DIRECTIONS =>
What follows is a listing; give it again exactly, in its entirety.

### DATA SHOWN

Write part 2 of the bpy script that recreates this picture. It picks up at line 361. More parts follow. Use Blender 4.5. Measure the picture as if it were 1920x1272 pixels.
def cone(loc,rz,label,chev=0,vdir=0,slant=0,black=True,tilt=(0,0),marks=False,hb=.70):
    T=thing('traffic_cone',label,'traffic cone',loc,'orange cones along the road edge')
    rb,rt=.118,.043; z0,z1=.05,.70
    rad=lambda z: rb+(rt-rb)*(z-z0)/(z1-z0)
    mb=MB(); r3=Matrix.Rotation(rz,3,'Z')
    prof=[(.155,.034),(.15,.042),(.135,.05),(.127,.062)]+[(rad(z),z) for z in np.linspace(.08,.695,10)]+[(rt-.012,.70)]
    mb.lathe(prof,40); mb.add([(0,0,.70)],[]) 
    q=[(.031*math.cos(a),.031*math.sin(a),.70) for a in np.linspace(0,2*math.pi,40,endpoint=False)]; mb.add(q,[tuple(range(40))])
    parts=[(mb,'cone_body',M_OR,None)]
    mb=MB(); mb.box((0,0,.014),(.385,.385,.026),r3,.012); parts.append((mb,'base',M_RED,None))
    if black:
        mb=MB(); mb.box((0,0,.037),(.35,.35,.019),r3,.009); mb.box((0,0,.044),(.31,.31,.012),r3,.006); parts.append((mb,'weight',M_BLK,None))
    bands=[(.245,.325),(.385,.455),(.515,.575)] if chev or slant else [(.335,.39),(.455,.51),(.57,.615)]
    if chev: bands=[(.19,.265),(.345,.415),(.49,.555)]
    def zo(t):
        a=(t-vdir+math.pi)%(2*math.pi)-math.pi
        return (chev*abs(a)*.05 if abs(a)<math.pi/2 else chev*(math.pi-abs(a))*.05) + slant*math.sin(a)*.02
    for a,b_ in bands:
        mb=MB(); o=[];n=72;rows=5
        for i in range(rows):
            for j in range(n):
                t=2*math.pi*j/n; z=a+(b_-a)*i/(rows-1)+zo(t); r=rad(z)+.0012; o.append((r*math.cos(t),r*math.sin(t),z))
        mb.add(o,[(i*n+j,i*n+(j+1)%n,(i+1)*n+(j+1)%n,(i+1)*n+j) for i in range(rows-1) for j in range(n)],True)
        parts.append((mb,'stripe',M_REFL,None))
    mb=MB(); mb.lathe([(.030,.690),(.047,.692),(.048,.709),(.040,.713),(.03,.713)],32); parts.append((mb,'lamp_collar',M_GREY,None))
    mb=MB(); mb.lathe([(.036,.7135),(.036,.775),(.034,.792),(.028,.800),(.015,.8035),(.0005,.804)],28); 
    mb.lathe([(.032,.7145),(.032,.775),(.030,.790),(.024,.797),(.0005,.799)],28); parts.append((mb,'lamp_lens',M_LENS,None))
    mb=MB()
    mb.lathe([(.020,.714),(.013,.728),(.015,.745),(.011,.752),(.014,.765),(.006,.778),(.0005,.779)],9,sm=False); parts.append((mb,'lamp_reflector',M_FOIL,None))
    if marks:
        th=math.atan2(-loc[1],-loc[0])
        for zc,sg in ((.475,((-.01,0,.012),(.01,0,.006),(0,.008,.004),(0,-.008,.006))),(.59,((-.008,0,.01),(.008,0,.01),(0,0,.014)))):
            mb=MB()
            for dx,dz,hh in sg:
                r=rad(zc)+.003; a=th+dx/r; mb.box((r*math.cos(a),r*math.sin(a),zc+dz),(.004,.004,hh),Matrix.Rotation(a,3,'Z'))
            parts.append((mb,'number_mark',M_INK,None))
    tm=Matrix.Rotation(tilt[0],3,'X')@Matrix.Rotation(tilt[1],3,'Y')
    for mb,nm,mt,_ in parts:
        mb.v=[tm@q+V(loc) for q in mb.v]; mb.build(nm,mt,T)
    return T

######

RESPONSE TO THIS EXERCISE =>
Write part 2 of the bpy script that recreates this picture. It picks up at line 361. More parts follow. Use Blender 4.5. Measure the picture as if it were 1920x1272 pixels.
def cone(loc,rz,label,chev=0,vdir=0,slant=0,black=True,tilt=(0,0),marks=False,hb=.70):
    T=thing('traffic_cone',label,'traffic cone',loc,'orange cones along the road edge')
    rb,rt=.118,.043; z0,z1=.05,.70
    rad=lambda z: rb+(rt-rb)*(z-z0)/(z1-z0)
    mb=MB(); r3=Matrix.Rotation(rz,3,'Z')
    prof=[(.155,.034),(.15,.042),(.135,.05),(.127,.062)]+[(rad(z),z) for z in np.linspace(.08,.695,10)]+[(rt-.012,.70)]
    mb.lathe(prof,40); mb.add([(0,0,.70)],[]) 
    q=[(.031*math.cos(a),.031*math.sin(a),.70) for a in np.linspace(0,2*math.pi,40,endpoint=False)]; mb.add(q,[tuple(range(40))])
    parts=[(mb,'cone_body',M_OR,None)]
    mb=MB(); mb.box((0,0,.014),(.385,.385,.026),r3,.012); parts.append((mb,'base',M_RED,None))
    if black:
        mb=MB(); mb.box((0,0,.037),(.35,.35,.019),r3,.009); mb.box((0,0,.044),(.31,.31,.012),r3,.006); parts.append((mb,'weight',M_BLK,None))
    bands=[(.245,.325),(.385,.455),(.515,.575)] if chev or slant else [(.335,.39),(.455,.51),(.57,.615)]
    if chev: bands=[(.19,.265),(.345,.415),(.49,.555)]
    def zo(t):
        a=(t-vdir+math.pi)%(2*math.pi)-math.pi
        return (chev*abs(a)*.05 if abs(a)<math.pi/2 else chev*(math.pi-abs(a))*.05) + slant*math.sin(a)*.02
    for a,b_ in bands:
        mb=MB(); o=[];n=72;rows=5
        for i in range(rows):
            for j in range(n):
                t=2*math.pi*j/n; z=a+(b_-a)*i/(rows-1)+zo(t); r=rad(z)+.0012; o.append((r*math.cos(t),r*math.sin(t),z))
        mb.add(o,[(i*n+j,i*n+(j+1)%n,(i+1)*n+(j+1)%n,(i+1)*n+j) for i in range(rows-1) for j in range(n)],True)
        parts.append((mb,'stripe',M_REFL,None))
    mb=MB(); mb.lathe([(.030,.690),(.047,.692),(.048,.709),(.040,.713),(.03,.713)],32); parts.append((mb,'lamp_collar',M_GREY,None))
    mb=MB(); mb.lathe([(.036,.7135),(.036,.775),(.034,.792),(.028,.800),(.015,.8035),(.0005,.804)],28); 
    mb.lathe([(.032,.7145),(.032,.775),(.030,.790),(.024,.797),(.0005,.799)],28); parts.append((mb,'lamp_lens',M_LENS,None))
    mb=MB()
    mb.lathe([(.020,.714),(.013,.728),(.015,.745),(.011,.752),(.014,.765),(.006,.778),(.0005,.779)],9,sm=False); parts.append((mb,'lamp_reflector',M_FOIL,None))
    if marks:
        th=math.atan2(-loc[1],-loc[0])
        for zc,sg in ((.475,((-.01,0,.012),(.01,0,.006),(0,.008,.004),(0,-.008,.006))),(.59,((-.008,0,.01),(.008,0,.01),(0,0,.014)))):
            mb=MB()
            for dx,dz,hh in sg:
                r=rad(zc)+.003; a=th+dx/r; mb.box((r*math.cos(a),r*math.sin(a),zc+dz),(.004,.004,hh),Matrix.Rotation(a,3,'Z'))
            parts.append((mb,'number_mark',M_INK,None))
    tm=Matrix.Rotation(tilt[0],3,'X')@Matrix.Rotation(tilt[1],3,'Y')
    for mb,nm,mt,_ in parts:
        mb.v=[tm@q+V(loc) for q in mb.v]; mb.build(nm,mt,T)
    return T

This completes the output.